El suceso se esclareció cuando el teniente de la Guardia Civil halló a dos testigos presenciales del delito: los hermanos Juan y Baldomero Martínez, de 11 y 13 años, respectivamente, pastores de oficio.
Pocas pistas aportó el pequeño Juan, temeroso aún por lo que pudiera ocurrir; pero no así su hermano, quien aportó detalles jugosos, tanto ante la Guardia Civil, como ante el jurado, aquel 4 de marzo de 1898.
Lo vio todo
Y es que Baldomero lo vio todo: al arriero paseando por la carretera que va desde Villardefrades a San Pedro de Latarce, a Gregorio irrumpiendo, pistola en mano, frente a él, y los disparos que le descerrajó sin apenas mediar palabra. También vio cómo luego le registraba los bolsillos y sacaba un saquito con monedas -100 pesetas en total- que la víctima guardaba. Pero no fue todo tan fácil. Gregorio de Castro, «el Divino», persuadido de la presencia del joven pastor, corrió raudo hacia él: le puso el arma en el pecho y le amenazó de muerte si contaba algo.
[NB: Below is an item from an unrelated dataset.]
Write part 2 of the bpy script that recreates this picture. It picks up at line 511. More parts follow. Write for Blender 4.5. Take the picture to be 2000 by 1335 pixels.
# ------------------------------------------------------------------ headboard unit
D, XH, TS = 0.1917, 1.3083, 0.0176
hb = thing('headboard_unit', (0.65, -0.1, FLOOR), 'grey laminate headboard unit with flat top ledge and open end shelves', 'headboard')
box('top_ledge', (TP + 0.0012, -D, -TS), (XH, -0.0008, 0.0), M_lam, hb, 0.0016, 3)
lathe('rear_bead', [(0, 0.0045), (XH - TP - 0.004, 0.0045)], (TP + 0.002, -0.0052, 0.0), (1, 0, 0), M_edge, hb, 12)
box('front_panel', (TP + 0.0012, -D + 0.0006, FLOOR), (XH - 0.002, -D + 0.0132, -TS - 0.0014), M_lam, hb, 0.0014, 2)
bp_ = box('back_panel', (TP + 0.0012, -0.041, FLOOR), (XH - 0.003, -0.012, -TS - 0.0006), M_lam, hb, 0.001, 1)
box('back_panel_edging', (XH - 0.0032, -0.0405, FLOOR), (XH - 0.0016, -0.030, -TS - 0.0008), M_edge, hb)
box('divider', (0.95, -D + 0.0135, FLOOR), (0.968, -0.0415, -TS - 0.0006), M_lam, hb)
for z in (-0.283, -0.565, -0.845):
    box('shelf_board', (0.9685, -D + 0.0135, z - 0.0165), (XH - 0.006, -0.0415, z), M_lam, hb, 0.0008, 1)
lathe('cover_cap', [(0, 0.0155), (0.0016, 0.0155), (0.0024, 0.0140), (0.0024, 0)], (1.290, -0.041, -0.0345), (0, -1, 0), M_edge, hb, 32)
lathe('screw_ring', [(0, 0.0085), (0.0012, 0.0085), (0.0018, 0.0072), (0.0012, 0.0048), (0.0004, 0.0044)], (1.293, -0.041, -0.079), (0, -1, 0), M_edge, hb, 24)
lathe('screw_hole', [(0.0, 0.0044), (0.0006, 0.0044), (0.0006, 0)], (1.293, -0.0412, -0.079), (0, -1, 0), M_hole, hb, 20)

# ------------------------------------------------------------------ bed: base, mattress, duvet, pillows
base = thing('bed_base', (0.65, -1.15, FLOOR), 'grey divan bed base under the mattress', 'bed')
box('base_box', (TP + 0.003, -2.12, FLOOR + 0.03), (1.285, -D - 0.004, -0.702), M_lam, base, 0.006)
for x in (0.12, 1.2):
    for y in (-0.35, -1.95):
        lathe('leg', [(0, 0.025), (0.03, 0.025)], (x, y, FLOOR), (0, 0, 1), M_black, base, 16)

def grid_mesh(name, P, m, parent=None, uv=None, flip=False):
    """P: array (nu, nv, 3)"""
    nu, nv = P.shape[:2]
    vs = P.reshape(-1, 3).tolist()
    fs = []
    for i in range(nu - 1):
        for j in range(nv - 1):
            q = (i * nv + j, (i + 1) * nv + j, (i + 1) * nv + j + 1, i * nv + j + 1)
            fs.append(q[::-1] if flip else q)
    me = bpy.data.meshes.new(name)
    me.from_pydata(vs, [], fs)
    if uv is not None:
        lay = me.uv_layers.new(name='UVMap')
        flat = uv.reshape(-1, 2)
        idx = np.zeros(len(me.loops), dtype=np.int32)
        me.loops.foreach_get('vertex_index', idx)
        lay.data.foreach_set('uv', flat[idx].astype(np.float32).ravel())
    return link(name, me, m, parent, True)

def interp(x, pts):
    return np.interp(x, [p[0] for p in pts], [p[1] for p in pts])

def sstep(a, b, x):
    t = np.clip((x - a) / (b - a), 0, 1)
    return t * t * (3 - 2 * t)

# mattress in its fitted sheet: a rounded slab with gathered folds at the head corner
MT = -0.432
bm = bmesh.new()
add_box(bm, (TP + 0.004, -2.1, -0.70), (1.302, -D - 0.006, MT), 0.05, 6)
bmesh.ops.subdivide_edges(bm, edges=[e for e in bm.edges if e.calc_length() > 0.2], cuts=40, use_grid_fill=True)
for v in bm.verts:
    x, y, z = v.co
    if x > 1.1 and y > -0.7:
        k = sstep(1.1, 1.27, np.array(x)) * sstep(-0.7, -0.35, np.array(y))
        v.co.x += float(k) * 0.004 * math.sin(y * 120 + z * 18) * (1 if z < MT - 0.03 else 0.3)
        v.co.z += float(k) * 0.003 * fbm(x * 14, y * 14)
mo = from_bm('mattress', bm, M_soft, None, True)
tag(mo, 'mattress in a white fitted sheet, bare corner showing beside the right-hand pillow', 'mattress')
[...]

Lo mismo hizo con su hermano.
A petición del fiscal, señor Rodríguez de Celis, se celebró un careo entre testigo y acusado que dejó a los presentes sorprendidos. Merece la pena reproducir lo publicado al efecto por EL NORTE DE CASTILLA:
«A petición del señor fiscal se celebra un careo entre testigo y acusado, el cual se sostiene con gran valentía del muchacho, recordando detalles minuciosos de la escena que tan vivamente impresionó su ánimo la tarde fatídica en que perdió la vida el desgraciado Bartolomé».
También la Guardia Civil aseguró que Gregorio había reconocido su delito en un primer interrogatorio, sin que mediaran malos tratos; por si fuera poco, la cuñada del asesinado identificó como propiedad de este una bolsa de tela en la que solía guardar el dinero, hallada en casa del presunto homicida. «Los peritos han declarado que el interfecto murió enseguida a consecuencia de un derrame interno, por haber el proyectil atravesádole (sic) los pulmones», podía leerse en «El Imparcial».
Frente a la petición de la pena capital por parte del fiscal, el abogado defensor de Gregorio, el célebre Álvarez Taladriz, solicitó al jurado la inculpabilidad de su defendido o «que sea declarado autor del homicidio, pero no del delito complejo del que se le acusa».
No vio materializada su petición: el jurado dictaminó que Gregorio era culpable de haber matado de un tiro al arriero Bartolomé Conde, y apuntó al robo como móvil principal del crimen; para ello, continuaba el veredicto, El Divino registró a la víctima con el fin de apoderarse del dinero que llevaba encima. Además, había incurrido en la reincidencia por el delito de hurto, cometido en otra ocasión.
La sentencia no se hizo esperar: aparte de indemnizar con 2.000 pesetas a la familia de la víctima, Gregorio de Castro sería ejecutado a garrote vil. Cuando este oyó el veredicto, se derrumbó por completo. Desesperado, rompió a llorar en medio de la sala, mientras exclamaba: «Es horrible, horrible lo que me espera».
Según la crónica periodística, muchos de los presentes comentaban que cuando Gregorio cometió el crimen deseaban lincharle, «pero que ahora le compadecen». De ahí que respiraran aliviados cuando, el 15 de septiembre de 1899, la Reina decidió indultarle y conmutar la pena capital por la de cadena perpetua.